University of Pennsylvania Museum of Archaeology and Anthropology

Travel Day(s): No Sleep Till Ben Gurion – Jeremy Cohen

June 17, 2015

Every year, the Penn Museum provides support to Penn undergraduates and graduate students as they deepen their understanding of the human experience outside the Museum’s walls. Follow these blog posts from our intrepid young scholars as they report on the sights and sites that they encounter throughout their travels in the field.

3:29 am EST/9:29 am Rome/10:29 am Tel Aviv-Yafo

For anyone who has not yet experienced a long international flight, I genuinely recommend it. It helps, of course, to fly economy—or, in a clear and sensible gesticulation toward my major, a seat in Clássica. Such is the dual-language, Rome-hubbed, inexpensively transatlantic Alitalia’s cheerier moniker for dense, eight-to-a-row, best-in-Airbus seating.

As much as I (tell myself I) enjoy the process of travel, there is a destination in mind: Tel Kabri, an archaeological site located just a few kilometers from the Israeli resort city of Nahariya. (Both are about a half-hour drive north of Haifa.) At Kabri, every other year for the past decade, Professor Eric Cline of George Washington University has led a team of colleagues, post-docs, and students (undergraduate and graduate) from U.S. institutions and the University of Haifa on coordinated excavations of a pre-biblical, Minoan-era Canaanite palace. I’ve studied the historical background of the ancient Mediterranean and biblical worlds, in theory and at a distance; this summer, for four weeks, I mean to be one of them.

This is what an archaeologist looks like...
This is what an archaeologist looks like…

For now, though, I am that person awake and working while the plane’s silent majority tries to sleep. The cabin is darkened artificially; through a slightly open window, across a dozen seat backs, I see the sun rise over the Atlantic. Archaeological discovery, and the sun’s first tentative rays, I think to myself, constructing the sort of awful metaphor only viable in a witching hour: slow, yes, sure too, and shimmering across the waters of… uh… humanistic discovery? Lest I become too inspired, an observant stewardess mercifully shuts the window.

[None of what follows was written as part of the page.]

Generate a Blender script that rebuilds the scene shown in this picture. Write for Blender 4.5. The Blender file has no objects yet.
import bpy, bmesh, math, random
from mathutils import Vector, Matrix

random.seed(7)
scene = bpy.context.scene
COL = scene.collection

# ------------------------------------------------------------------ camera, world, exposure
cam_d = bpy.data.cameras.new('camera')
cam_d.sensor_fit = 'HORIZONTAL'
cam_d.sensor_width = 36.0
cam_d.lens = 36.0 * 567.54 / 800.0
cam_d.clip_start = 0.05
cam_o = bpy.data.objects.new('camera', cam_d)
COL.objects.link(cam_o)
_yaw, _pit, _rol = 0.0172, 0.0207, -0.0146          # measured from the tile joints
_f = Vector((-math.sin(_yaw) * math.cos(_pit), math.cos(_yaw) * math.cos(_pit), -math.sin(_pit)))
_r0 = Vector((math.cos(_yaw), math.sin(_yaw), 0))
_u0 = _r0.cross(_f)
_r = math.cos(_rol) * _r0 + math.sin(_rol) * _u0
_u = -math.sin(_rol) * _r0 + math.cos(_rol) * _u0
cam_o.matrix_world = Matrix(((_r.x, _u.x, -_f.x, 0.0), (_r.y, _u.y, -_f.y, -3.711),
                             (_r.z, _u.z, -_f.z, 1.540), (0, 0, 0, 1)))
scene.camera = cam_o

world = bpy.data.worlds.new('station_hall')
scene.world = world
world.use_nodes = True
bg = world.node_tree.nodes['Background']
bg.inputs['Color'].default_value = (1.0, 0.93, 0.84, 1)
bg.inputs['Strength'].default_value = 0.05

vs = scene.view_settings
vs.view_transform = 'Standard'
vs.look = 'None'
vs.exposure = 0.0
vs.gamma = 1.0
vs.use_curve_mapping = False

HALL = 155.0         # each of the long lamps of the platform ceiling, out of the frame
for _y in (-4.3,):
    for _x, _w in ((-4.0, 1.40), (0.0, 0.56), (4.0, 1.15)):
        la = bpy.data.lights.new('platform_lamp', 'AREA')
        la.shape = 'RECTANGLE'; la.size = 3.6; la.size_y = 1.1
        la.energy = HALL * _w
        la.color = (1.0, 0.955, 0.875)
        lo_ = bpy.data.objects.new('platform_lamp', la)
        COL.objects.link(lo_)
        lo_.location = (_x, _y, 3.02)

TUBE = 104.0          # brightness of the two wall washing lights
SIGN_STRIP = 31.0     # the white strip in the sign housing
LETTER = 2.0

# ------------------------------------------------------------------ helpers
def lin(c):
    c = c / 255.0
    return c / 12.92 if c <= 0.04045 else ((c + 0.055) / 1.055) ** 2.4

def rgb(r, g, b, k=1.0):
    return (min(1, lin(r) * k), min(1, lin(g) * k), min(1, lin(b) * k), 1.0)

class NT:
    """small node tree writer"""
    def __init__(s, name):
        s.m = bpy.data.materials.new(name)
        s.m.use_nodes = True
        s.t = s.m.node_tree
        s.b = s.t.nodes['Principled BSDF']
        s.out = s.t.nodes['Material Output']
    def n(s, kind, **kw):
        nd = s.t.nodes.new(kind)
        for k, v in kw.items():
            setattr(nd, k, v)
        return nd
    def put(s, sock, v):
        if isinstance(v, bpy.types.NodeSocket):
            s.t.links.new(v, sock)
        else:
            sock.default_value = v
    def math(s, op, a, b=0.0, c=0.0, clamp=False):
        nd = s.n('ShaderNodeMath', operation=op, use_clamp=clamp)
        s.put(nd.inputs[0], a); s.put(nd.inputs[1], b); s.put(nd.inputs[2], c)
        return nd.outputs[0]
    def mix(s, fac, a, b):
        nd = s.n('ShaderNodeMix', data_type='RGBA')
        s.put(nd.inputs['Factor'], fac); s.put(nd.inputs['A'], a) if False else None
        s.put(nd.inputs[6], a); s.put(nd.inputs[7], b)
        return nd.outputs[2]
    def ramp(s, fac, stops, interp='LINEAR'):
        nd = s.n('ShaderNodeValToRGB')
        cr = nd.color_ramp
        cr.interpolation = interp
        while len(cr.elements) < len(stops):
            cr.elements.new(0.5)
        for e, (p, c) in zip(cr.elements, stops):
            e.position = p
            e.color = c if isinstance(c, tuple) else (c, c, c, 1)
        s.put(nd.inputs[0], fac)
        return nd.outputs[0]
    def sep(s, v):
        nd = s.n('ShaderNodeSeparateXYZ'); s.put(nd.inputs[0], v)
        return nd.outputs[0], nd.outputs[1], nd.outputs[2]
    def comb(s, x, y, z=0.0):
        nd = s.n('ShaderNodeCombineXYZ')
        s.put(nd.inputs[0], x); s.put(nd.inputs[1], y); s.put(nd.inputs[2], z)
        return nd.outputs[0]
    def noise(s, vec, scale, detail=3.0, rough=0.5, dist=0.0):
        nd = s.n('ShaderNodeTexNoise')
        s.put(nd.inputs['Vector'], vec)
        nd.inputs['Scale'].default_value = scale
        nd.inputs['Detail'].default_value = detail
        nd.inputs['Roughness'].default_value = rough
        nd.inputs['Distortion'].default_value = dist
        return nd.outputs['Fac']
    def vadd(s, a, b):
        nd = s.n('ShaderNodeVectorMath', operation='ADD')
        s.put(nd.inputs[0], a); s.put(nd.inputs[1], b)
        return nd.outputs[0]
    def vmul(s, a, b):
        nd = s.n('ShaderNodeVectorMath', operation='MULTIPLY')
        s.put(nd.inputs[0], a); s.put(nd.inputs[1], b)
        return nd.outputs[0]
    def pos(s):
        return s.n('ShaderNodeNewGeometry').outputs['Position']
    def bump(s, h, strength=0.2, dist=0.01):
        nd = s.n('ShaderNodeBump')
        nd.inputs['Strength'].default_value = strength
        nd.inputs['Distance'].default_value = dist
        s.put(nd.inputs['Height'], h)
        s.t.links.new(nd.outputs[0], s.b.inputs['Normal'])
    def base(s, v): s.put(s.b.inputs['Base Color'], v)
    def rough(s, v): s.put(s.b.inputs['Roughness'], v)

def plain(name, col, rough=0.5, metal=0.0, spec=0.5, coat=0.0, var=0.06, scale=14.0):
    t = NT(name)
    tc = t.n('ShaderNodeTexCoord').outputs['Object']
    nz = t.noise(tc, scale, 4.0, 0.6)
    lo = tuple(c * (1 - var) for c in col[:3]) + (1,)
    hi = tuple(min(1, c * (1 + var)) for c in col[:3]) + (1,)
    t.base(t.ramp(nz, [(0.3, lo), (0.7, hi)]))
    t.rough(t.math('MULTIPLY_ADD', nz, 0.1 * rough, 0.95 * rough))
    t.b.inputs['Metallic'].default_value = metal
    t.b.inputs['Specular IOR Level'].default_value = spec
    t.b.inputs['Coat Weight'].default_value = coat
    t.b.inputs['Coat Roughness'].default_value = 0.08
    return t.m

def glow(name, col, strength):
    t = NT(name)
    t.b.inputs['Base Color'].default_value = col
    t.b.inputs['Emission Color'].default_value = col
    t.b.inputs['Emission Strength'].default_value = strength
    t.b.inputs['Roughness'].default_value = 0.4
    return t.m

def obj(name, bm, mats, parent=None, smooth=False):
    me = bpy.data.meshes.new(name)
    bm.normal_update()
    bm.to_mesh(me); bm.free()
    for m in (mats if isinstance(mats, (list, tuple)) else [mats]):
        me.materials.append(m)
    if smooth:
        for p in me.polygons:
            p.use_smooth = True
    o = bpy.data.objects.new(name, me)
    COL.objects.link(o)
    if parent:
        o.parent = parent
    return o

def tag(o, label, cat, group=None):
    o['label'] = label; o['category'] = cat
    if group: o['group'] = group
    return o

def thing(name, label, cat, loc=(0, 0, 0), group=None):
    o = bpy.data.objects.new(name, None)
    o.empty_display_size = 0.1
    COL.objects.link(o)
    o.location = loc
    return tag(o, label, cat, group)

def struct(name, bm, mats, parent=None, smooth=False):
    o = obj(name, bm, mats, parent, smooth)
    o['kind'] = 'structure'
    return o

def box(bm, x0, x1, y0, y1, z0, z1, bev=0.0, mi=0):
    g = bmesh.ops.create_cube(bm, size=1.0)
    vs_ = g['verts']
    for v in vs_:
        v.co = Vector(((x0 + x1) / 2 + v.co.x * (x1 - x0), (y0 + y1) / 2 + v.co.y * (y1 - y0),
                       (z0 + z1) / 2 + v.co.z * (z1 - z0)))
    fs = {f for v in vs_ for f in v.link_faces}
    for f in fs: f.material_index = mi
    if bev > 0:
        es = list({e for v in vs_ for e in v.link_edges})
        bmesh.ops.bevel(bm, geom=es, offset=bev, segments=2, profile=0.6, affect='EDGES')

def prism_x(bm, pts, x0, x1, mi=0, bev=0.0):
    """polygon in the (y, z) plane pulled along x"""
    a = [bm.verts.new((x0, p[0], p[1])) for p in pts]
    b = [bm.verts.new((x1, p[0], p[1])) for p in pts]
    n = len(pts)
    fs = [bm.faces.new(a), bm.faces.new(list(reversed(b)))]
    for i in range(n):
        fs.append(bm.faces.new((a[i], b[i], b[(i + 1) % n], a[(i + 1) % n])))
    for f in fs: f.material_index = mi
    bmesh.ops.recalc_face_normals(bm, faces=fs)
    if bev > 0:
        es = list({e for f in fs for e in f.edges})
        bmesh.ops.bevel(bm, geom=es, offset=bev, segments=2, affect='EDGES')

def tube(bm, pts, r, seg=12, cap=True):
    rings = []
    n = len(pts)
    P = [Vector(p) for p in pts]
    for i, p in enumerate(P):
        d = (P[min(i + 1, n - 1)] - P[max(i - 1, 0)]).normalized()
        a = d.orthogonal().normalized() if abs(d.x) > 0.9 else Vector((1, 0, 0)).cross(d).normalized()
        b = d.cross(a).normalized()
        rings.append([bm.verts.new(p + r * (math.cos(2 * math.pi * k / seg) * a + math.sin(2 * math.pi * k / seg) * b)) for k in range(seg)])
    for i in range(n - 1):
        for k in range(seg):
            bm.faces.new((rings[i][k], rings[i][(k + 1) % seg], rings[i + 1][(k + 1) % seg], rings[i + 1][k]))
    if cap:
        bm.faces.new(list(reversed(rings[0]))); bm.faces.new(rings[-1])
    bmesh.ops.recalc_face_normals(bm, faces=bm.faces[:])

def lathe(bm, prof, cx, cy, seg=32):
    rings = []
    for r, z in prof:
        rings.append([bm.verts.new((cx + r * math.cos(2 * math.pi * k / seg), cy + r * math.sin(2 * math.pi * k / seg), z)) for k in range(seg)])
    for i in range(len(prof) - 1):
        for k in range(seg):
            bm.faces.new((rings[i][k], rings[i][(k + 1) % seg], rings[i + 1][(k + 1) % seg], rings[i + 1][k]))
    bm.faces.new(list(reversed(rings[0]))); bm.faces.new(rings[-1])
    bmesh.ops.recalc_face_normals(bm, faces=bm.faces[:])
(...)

Yes, this airline’s attendants make up in southern European charm what they may lack in comprehension of the finer, inevitably sardonic elements of Northeast Coastal American English. My naive, halfhearted attempt to order a vegan entrée results in cheese-adorned (yet endearingly warm!) pasta. Thankfully, it was flanked by more palatable (and less allergy-inducing) cucumber-tomato-lettuce insalata and fruit, erm, assortamiento. Earlier, the woman who checked my 19.4 kg (under the limit!) suitcase assured me that my luggage would be transferred properly. “Do I need to pick it up in Rome?” I ask. “Tel Aviv,” she intones, in an accent best compared to the date-fruit: rough in texture, sweet by intention, and of undeniably Mediterranean provenance. I can only hope (knocking crossed fingers on wood) that my suitcase makes it to Ben Gurion when I do, and not four days later, as happened to my family (flying the same Italian airline on the same connecting route) some eight years ago.

In fact, within twenty-four hours of arrival, I’ll be on a bus headed north. No longer a precocious (read: obnoxious) twelve-year-old, accompanied by family, I’ll be making a Shabbat-morning walk to a Tel Aviv station alone. Once at Kabri, I’ll really need what’s in my checked suitcase: handy trowel, thick textbook, field notebook; clothes that are lightweight, long-sleeved, and open to receiving a plethora of dirt stains; the afternoons run into the high twenties, Celsius, and my Black Sea skin pigmentation loses to direct sunlight every time. Pens, books, and a versatile towel, of course, I carry in my backpack for ubiquitous access. (N.B. I welcome endorsements for “savvy traveling” on LinkedIn.)

Despite being able to fall asleep (book on lap and mouth hanging open) during my one-and-one-half-hour JetBlue jaunts between Boston and Philadelphia, my journey has thus far been restless. Naturally, one tiny cup of the airline’s delicious coffee—appearing suddenly in the hands of every attendant, poured from tall pots devoid of brand or mark—makes the entire seven-hour-forty-minutes worthwhile, and bearable. (Full disclosure: I’d read online that Alitalia’s coffee is the best part of its flying experience, so confirmation bias is likely.) I hope that, with a terminal change and a two-hour layover at Rome’s international airport, I can find a decent (and likely overpriced) cup of espresso. Better yet, I hope I can find someone who’ll take dollars—or sheqalim.